Letter from George Airy

Inverness - Regarding WW's question concerning fringes, 'I really can say nothing about them without seeing them. The dust-fringes and vapour-fringes have always mystified me a little. The others I have no doubt will come out as easily as becomes matters which usually have some very unmanageable geometry with very easy physics. But to tell the truth I do not know precisely how either set is formed'. Otto Struve is on his way to Lassell [William Lassell] at Liverpool and Lord Rosse at Parsonstown to see telescopes.

Letter from George Airy

Royal Observatory Greenwich - Ransome and May acknowledge receipt of WW's letter advising payment for the paper punch [see GA to WW, 10 April 1850]. 'I understand that Lord John's announcement of the University Inquiry Commission took all parties by surprise. I do not know any thing more about it; but I conceive that it is a thing about which nobody in Cambridge needs to be alarmed or annoyed.

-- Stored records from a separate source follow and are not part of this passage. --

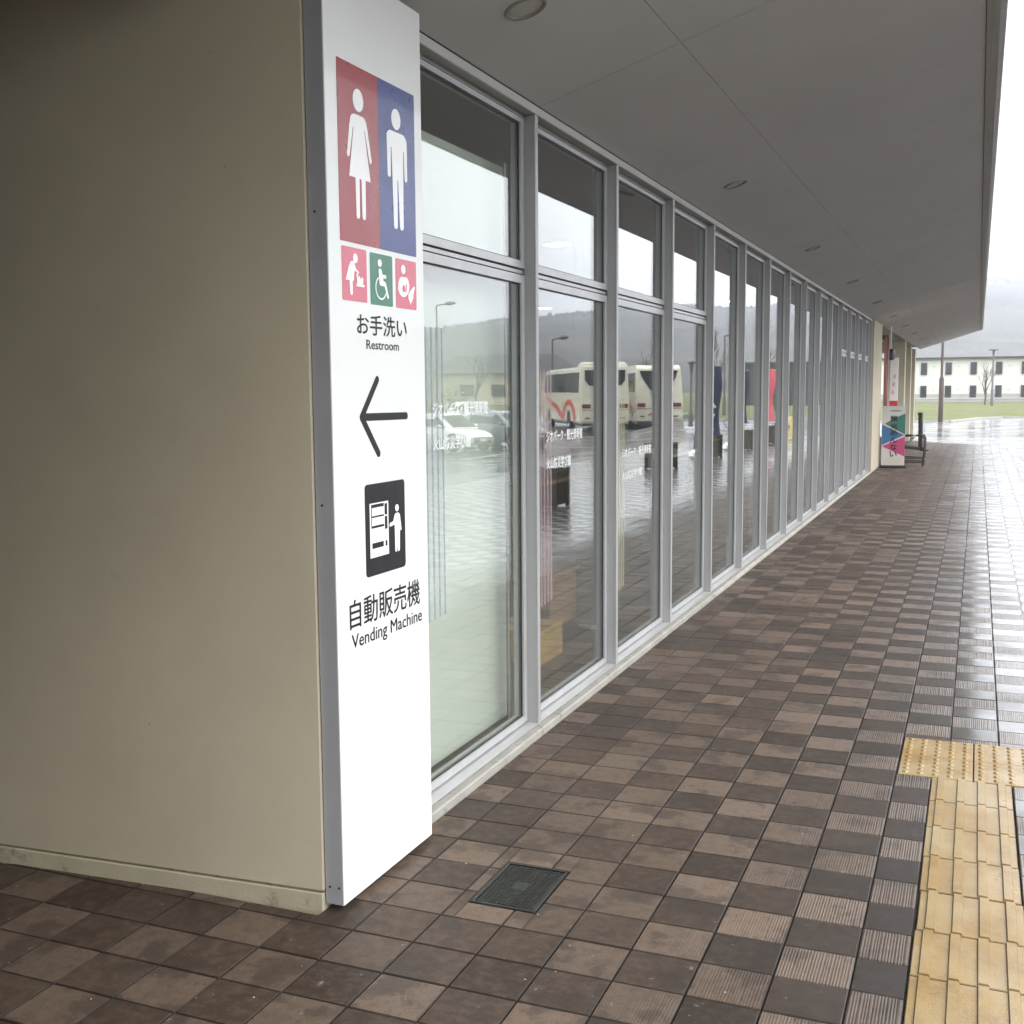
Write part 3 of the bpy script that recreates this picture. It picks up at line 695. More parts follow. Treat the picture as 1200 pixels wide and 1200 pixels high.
# wall block after the glazing, recess with three square pillars
MB().box(-.50, .036, my(14)+.002, 24.05, .037, 2.829).build('end_wall', M['wall'], bld)
MB().box(-1.4, -1.2, 24.05, YEND-.1, -.02, 2.86).build('recess_wall', M['cream'], bld)
pm = MB().box(-.46, 0, 0, .46, -.02, 2.82).mesh('pillar', M['cream'])
for x, y in ((.00, 32.4), (-.045, 36.2), (-.10, 39.6)): link('pillar', pm, bld, (x, y, 0))
MB().box(-1.19, -.47, 24.06, YEND-.2, 2.72, 2.829).build('lintel', M['cream'], bld)
# interior
MB().box(-9, -.112, 2.95, 24.0, -.06, .001).build('floor', M['int_floor'], bld)
MB().box(-9, -.112, 3.16, 24.0, 2.775, 2.83).build('ceiling', M['int_ceil'], bld)
MB().box(-9.2, -9, 2.95, 24.2, -.06, 2.9).build('back_wall', M['int_wall'], bld)
MB().box(-9, -.5, 22.4, 22.6, .0, 2.78).build('partition_wall', M['int_wall'], bld)
MB().box(-9, -.31, 3.17, 3.35, .0, 2.78).build('partition_wall', M['int_wall'], bld)
for y in (7.3, 12.3, 17.2): MB().box(-.62, -.38, y-.12, y+.12, 0, 2.775).build('inner_column', M['int_wall'], bld)

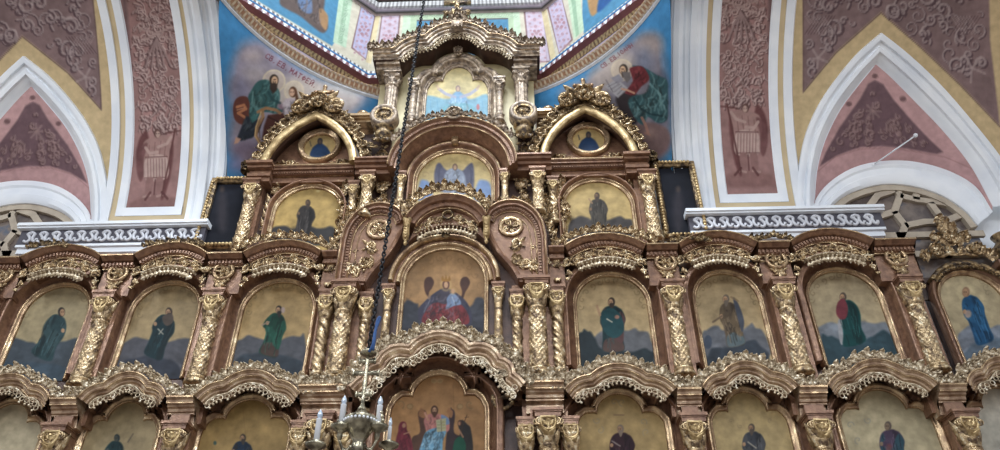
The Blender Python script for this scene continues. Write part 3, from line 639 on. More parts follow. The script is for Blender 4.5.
# --- octagonal ring of painted mouldings under the drum
def octagon(r):
    a = r*math.tan(PI/8); cy = CY+.12; P = [(-r, cy-a), (-r, cy+a), (-a, cy+r), (a, cy+r), (r, cy+a), (r, cy-a)]
    return P
def circ_ring(prof, name, colf, R=3.66, cyr=-3.05):
    mb = MB(); A = np.arange(math.radians(-22), math.radians(202), .0032)
    rows = [[((R-p[0])*math.cos(a), cyr+(R-p[0])*math.sin(a), p[1]) for p in prof] for a in A]
    cs = [[colf(p[2], a*R) for p in prof] for a in A]; mb.grid(np.array(rows), C=np.array(cs).reshape(-1, 3)/255)
    return struct(mb.build(name, MURAL, smooth=False))
def ring(prof, name, colf, step=.012, m_=MURAL):
    """prof: list of (inset, z, band); colf(band, s)->rgb"""
    base = octagon(RA); mb = MB(); tot = 0
    for k in range(len(base)-1):
        L = math.hypot(base[k+1][0]-base[k][0], base[k+1][1]-base[k][1]); n = int(L/step)
        rows = []; cs = []
        rr = [octagon(RA-p[0]) for p in prof]
        for i in range(n+1):
            f = i/n; rows.append([(rr[j][k][0]*(1-f)+rr[j][k+1][0]*f, rr[j][k][1]*(1-f)+rr[j][k+1][1]*f, prof[j][1]) for j in range(len(prof))])
            cs.append([colf(prof[j][2], tot+f*L) for j in range(len(prof))])
        tot += L; mb.grid(np.array(rows), C=np.array(cs).reshape(-1, 3)/255)
    return struct(mb.build(name, m_, smooth=False))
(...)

I am convinced that Cambridge generally will come out of it; and specially that Trin: Col: would be a gainer...as far as I can gather, it is principally Oxford against which the commission is directed'.

Letter from George Airy

Observatory - GA returns a parcel of amethystine crystals of which, due to their rough surfaces, he has been able to make nothing. 'I have lately determined an odd thing in the way of polarization, viz that the light of ladies eyes is polarized - at least when viewed in particular directions. When deprived of this light, the eye has a most unnatural appearance'.

Letter from George Airy

Royal Observatory Greenwich - GA encloses the bill for the paper puncher WW ordered (made by Ransome and May). GA's life has been very busy over the last two or three months. His 'great instrument has not yet left the engineers. The pivots have given some trouble'.